BITs often provide investors with broad substantive protections against state measures, whether by the government, legislature, courts or regulatory bodies whose actions are attributable to the state. These substantive protections often include a requirement of prompt, adequate and effective compensation for direct or indirect expropriation of investments. But they typically extend much further than compensation for expropriation. For example, the majority of BITs also require host states to treat qualifying investors and investments fairly and equitably, which has been interpreted to mean in accordance with investors’ legitimate expectations. Other common substantive protections in BITs include free transfer provisions, an obligation on host states to treat foreign investors and investments in accordance with full protection and security and a requirement that host states treat foreign investors and investments as well as they treat local investors and investments (national treatment) and investors and investments of third states (most-favored-nation or MFN treatment).
An investor does not need a contract with the state or state entities in order to have these rights. However, it does need to be a qualifying investor with a qualifying investment under a BIT in force.
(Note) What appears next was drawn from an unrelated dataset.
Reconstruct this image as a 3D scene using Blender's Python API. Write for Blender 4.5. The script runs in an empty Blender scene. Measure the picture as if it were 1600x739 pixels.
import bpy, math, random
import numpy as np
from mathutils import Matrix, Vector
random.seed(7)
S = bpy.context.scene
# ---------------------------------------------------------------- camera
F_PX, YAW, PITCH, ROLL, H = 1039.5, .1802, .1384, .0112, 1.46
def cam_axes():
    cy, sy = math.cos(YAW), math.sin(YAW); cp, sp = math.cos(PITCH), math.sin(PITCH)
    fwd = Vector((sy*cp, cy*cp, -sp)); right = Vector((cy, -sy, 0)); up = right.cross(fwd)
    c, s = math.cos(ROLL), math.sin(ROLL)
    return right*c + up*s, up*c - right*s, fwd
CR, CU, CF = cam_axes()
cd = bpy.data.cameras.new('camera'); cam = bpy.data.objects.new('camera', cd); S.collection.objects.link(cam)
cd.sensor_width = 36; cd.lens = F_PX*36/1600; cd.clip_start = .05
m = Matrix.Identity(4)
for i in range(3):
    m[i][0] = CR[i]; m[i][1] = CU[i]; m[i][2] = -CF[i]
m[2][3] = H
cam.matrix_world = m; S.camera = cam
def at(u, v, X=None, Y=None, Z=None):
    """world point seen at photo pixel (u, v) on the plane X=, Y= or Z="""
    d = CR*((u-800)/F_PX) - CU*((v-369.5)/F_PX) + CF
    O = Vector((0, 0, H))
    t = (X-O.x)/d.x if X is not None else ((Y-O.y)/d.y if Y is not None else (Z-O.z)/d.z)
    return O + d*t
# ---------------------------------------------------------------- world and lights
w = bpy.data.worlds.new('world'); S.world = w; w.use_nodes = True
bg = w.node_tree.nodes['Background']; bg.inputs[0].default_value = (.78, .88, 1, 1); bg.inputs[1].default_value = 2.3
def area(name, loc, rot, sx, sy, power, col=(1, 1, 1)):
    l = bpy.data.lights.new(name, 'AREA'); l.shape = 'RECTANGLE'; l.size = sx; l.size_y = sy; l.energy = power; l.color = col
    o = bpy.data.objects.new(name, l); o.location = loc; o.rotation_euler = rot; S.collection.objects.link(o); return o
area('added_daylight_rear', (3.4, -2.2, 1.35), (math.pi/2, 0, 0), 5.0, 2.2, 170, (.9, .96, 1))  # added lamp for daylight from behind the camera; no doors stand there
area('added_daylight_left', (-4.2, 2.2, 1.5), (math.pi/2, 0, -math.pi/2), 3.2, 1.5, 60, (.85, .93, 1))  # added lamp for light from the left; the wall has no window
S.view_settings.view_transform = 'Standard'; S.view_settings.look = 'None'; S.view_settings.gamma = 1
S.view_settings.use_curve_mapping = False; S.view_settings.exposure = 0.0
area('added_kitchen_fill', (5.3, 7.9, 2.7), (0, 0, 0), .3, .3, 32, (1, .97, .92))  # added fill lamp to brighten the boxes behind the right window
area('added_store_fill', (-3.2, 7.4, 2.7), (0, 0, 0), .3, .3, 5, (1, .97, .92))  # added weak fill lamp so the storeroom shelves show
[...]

At least as important as the substantive rights accorded to qualifying investors in BITs is the procedural right that many BITs afford investors to commence international arbitration directly against the host state for damages for violating those substantive rights. Many BITs provide for international arbitration at the International Centre for Settlement of Investment Disputes (ICSID), an arbitration centre established under the auspices of the World Bank. ICSID provides a self-contained arbitration regime whose arbitral awards cannot be challenged in local courts.
Indonesia, for example, is a party to the Convention on the Settlement of Investment Disputes between States and Nationals of Other States (the ICSID Convention). Indonesia is also a party to almost 50 BITs, including with European, Asian, Middle Eastern, Latin American and African states. Investors may benefit from specialist advice on the applicability and scope of BIT protections, whether or not they are engaged in an investment dispute.
Investors in this sector in other countries should be alert to similar measures. They should consult with qualified international lawyers who can identify options and assist them in obtaining protection that may be available to them under treaties in that jurisdiction.